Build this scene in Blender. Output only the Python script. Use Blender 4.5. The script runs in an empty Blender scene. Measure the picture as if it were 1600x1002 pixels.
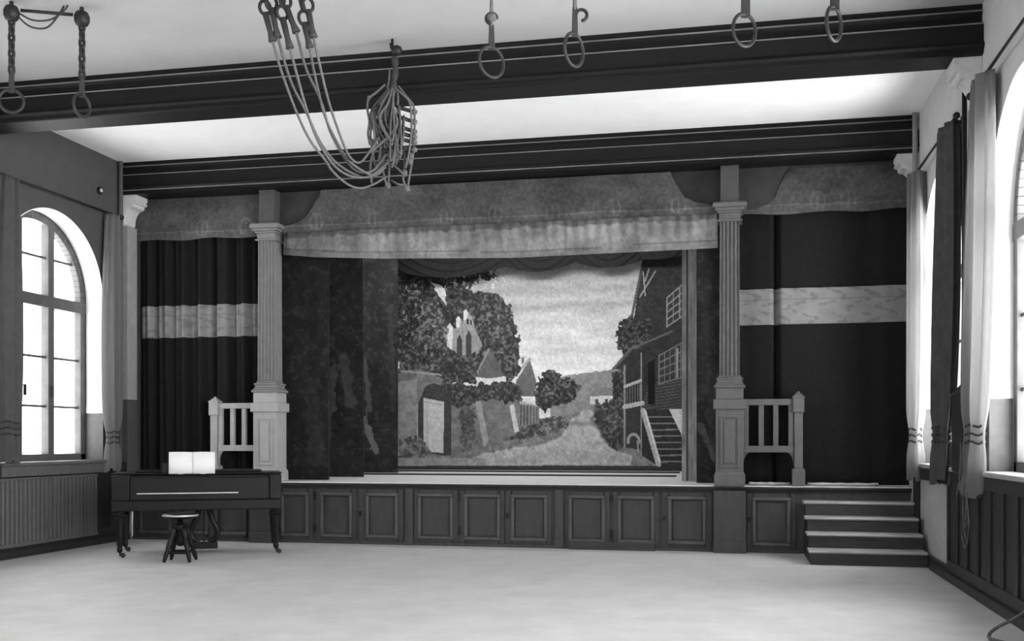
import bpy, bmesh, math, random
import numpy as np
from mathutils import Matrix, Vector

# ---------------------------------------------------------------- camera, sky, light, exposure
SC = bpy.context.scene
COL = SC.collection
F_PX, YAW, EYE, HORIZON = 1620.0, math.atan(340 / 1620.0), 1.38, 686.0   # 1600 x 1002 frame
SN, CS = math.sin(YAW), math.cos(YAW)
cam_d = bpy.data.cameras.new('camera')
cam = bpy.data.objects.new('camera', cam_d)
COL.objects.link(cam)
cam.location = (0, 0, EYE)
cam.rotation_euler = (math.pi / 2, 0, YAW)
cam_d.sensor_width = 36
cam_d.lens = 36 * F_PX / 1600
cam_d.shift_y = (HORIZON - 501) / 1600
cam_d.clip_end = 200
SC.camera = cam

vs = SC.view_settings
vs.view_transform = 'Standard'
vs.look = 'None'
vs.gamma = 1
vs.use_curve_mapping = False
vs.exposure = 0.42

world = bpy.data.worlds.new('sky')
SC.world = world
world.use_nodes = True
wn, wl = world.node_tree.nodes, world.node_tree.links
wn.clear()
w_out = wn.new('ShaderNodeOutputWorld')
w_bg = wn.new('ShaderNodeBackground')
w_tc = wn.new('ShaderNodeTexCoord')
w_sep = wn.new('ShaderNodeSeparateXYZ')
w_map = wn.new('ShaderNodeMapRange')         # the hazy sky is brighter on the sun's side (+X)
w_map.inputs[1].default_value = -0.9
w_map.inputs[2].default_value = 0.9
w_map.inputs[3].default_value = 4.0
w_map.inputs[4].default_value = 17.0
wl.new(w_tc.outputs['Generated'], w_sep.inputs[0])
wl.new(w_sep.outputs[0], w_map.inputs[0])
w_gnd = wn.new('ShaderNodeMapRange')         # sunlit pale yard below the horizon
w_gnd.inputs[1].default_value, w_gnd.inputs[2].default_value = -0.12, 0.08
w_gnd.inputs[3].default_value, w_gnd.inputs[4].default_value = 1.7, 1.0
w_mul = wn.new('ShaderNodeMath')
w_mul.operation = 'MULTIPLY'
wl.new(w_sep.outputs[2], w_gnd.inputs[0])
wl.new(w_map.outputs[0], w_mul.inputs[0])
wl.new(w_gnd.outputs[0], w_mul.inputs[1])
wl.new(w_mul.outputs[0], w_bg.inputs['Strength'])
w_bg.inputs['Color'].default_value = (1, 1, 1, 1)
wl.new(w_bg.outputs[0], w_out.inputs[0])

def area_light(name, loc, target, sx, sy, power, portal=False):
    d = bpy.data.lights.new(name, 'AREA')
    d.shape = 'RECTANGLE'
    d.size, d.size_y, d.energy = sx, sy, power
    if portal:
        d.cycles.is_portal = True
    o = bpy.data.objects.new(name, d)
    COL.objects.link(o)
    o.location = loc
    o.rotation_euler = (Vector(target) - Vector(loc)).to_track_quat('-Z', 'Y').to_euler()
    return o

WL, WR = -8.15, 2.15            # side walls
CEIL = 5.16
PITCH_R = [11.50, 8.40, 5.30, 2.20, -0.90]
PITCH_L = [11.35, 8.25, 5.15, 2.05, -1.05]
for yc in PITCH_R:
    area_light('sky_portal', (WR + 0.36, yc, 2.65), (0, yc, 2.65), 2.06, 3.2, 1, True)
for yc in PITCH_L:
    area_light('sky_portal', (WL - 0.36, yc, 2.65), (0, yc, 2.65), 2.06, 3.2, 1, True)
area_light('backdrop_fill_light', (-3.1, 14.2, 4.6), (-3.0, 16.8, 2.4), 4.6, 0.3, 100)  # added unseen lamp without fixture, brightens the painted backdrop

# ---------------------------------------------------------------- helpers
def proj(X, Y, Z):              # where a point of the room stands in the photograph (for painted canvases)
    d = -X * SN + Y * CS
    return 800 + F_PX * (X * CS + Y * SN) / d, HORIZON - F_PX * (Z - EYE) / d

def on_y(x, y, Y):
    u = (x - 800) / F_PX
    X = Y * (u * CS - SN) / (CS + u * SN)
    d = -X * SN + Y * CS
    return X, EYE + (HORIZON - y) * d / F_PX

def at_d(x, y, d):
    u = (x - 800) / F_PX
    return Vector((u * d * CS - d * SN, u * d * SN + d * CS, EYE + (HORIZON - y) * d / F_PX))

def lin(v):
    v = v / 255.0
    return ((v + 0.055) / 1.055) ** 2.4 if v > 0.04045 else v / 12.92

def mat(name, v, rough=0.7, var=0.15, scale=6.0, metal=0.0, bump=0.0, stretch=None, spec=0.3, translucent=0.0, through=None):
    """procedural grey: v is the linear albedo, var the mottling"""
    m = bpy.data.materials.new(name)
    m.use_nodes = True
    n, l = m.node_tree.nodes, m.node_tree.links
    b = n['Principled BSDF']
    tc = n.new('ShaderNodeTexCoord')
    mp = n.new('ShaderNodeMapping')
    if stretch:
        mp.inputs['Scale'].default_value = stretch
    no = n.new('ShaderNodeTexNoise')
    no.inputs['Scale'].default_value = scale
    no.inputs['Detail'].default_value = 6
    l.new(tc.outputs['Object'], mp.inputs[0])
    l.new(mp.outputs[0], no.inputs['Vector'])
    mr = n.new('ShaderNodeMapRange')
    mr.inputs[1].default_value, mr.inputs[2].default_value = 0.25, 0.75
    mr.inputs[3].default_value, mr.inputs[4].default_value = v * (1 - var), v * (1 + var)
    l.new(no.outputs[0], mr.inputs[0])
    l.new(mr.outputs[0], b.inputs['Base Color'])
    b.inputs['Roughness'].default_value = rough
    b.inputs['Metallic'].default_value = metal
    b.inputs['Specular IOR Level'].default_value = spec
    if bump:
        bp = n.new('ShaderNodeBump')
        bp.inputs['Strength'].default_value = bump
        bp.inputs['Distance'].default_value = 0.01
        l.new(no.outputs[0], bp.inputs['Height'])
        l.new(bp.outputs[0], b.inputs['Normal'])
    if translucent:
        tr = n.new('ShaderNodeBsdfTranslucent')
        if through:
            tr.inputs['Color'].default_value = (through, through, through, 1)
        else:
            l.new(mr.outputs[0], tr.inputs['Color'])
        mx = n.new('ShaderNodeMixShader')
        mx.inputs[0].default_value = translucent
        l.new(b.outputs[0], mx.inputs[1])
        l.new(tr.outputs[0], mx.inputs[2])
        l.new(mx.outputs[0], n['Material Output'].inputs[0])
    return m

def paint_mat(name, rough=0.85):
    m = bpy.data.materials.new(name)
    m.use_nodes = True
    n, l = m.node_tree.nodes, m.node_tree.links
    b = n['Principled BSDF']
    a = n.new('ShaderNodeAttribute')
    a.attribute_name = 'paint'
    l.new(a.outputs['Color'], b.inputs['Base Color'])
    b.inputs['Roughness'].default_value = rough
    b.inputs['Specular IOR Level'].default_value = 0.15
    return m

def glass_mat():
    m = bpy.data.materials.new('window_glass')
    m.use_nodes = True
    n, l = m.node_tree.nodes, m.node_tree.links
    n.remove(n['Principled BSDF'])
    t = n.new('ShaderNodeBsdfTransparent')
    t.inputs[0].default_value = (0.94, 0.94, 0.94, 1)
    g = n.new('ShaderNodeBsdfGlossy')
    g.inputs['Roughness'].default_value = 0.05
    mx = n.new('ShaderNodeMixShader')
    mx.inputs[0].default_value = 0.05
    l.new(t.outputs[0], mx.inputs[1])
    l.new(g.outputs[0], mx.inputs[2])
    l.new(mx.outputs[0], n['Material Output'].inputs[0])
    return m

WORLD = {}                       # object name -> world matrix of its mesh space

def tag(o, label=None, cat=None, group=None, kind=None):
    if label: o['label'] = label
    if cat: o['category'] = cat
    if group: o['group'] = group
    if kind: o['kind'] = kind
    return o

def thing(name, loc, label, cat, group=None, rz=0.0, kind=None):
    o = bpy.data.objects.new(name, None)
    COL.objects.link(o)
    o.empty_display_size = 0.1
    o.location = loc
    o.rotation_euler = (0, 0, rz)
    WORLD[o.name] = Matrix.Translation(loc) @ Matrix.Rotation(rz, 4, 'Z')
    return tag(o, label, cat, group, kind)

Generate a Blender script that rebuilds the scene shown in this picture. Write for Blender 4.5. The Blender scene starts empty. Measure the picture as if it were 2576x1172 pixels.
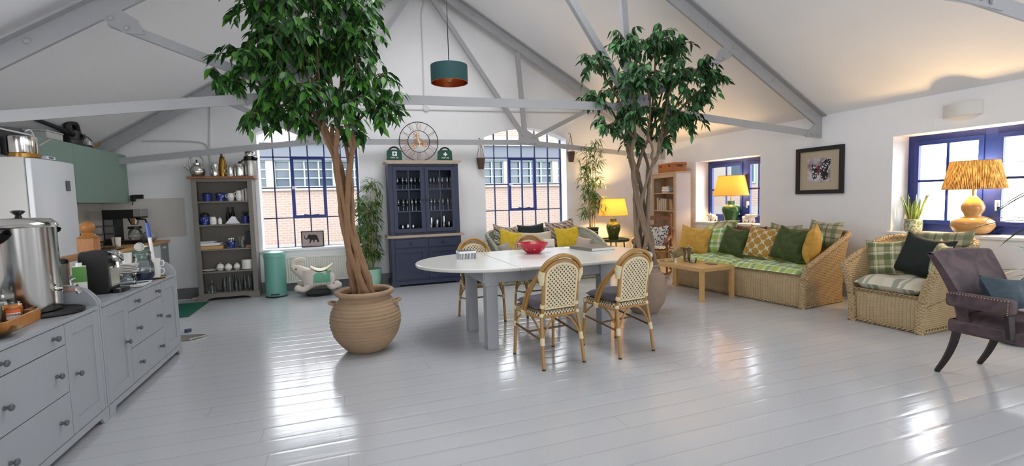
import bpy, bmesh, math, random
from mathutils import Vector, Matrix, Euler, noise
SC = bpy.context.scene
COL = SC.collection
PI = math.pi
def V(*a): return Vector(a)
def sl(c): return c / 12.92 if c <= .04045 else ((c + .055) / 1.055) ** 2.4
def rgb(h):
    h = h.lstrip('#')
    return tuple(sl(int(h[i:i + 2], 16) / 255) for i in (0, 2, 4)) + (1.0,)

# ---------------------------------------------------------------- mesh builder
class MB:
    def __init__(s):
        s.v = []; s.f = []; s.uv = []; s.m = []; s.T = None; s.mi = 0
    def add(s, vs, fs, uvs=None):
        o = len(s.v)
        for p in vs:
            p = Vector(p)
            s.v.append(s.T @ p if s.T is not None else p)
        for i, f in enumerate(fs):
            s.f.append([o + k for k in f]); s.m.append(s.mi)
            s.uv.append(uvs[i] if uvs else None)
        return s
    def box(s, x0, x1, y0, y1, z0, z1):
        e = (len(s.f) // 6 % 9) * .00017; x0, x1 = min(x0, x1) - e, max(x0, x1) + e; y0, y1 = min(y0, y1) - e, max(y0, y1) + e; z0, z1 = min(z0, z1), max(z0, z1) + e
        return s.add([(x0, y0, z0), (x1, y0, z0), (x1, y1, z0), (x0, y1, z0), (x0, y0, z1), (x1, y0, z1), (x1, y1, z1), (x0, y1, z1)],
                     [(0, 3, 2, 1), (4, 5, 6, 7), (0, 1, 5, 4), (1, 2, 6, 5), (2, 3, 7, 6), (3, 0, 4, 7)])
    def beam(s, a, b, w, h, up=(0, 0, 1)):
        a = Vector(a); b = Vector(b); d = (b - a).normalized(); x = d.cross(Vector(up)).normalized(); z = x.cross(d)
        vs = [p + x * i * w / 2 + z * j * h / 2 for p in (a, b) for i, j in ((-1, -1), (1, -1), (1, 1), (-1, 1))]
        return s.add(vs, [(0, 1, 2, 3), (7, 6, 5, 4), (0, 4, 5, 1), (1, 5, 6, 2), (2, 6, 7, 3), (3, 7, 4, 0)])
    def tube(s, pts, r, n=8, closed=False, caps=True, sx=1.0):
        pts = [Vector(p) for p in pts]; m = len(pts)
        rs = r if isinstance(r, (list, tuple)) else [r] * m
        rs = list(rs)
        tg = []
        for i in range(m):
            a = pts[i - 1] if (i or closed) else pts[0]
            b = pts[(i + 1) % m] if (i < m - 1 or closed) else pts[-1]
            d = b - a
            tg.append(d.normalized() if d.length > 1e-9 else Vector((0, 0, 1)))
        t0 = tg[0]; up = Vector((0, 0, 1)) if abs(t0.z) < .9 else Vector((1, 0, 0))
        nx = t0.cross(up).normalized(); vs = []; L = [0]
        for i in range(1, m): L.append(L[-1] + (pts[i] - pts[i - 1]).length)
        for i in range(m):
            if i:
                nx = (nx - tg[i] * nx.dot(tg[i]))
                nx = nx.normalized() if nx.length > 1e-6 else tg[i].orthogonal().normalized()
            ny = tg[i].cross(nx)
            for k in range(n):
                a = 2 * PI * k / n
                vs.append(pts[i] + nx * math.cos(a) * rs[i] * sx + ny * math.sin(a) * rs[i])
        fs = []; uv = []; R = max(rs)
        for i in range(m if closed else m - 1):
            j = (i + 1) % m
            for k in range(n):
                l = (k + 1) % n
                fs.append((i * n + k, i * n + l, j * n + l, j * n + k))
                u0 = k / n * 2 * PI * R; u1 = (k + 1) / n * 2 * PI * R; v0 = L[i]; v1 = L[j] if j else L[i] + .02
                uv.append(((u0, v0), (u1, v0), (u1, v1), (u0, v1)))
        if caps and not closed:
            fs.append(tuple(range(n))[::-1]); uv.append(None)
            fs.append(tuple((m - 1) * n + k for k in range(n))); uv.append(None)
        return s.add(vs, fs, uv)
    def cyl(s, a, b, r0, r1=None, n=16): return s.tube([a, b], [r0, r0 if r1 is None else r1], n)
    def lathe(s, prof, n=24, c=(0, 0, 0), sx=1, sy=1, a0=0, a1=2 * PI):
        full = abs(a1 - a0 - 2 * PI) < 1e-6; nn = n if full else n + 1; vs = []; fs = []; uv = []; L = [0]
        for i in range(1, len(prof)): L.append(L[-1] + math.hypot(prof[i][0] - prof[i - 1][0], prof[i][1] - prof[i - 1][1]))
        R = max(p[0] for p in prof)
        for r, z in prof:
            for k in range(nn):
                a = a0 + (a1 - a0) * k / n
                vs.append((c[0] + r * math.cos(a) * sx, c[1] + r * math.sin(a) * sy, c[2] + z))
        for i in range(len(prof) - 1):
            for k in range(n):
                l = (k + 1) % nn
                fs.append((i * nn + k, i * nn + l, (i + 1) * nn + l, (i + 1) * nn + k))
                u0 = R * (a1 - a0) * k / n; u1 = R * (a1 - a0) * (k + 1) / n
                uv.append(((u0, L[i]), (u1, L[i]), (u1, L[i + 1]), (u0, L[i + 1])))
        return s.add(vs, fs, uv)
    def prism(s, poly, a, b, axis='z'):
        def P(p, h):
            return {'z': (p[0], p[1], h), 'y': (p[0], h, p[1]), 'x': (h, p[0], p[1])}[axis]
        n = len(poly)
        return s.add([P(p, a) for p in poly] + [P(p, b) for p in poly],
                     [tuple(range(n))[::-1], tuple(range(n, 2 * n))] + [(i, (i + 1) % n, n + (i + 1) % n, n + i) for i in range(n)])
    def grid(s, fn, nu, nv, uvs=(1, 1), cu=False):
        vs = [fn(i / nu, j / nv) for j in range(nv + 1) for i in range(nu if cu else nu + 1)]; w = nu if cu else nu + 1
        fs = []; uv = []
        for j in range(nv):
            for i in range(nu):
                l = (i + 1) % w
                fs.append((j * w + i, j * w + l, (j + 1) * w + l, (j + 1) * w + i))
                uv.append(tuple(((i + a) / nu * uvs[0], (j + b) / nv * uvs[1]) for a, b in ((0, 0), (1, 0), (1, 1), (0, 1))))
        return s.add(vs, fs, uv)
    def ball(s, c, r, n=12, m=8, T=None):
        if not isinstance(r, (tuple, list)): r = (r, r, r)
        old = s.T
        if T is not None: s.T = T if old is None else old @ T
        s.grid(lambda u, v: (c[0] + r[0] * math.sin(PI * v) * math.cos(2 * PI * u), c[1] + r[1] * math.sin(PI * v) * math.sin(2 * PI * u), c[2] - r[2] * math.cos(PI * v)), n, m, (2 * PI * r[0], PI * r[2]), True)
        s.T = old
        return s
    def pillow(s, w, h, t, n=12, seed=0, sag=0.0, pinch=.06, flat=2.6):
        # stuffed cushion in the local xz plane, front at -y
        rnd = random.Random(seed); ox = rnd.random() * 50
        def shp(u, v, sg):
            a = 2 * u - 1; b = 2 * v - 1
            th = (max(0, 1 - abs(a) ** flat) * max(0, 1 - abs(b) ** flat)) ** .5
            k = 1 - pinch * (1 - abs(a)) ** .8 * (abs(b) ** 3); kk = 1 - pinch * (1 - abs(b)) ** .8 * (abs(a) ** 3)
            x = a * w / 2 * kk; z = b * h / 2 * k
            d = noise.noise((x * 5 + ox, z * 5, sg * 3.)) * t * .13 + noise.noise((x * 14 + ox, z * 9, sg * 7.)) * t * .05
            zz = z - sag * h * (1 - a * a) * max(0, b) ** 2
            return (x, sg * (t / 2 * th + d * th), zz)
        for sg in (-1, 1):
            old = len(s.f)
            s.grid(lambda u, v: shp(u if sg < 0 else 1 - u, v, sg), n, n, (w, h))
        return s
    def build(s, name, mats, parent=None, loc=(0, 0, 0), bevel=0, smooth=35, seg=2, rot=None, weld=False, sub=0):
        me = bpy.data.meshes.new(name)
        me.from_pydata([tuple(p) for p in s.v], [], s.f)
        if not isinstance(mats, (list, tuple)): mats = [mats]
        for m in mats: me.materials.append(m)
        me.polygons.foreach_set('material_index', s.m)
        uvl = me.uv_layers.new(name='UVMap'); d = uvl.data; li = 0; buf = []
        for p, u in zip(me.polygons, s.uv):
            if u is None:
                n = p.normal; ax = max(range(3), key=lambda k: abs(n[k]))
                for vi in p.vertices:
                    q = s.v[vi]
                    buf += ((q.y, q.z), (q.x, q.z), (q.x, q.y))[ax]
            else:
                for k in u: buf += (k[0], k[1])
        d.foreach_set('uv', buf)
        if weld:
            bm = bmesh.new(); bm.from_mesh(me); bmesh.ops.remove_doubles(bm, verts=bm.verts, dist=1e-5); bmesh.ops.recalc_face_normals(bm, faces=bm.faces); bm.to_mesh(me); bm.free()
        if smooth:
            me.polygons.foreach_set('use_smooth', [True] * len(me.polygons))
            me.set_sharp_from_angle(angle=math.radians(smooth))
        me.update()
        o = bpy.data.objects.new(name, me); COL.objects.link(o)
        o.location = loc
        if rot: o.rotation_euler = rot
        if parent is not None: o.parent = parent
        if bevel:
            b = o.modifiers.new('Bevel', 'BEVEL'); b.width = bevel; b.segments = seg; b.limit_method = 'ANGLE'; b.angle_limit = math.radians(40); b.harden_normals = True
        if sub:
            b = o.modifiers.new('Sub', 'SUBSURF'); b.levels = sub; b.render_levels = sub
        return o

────

[Given request]
Starting at the top of the listing above, please restate word for word each line up to and including the one that holds "from mathutils import Matrix, Vector", omitting every image.

[Answer for this exercise]
Build this scene in Blender. Output only the Python script. Use Blender 4.5. The script runs in an empty Blender scene. Measure the picture as if it were 1600x1002 pixels.
import bpy, bmesh, math, random
import numpy as np
from mathutils import Matrix, Vector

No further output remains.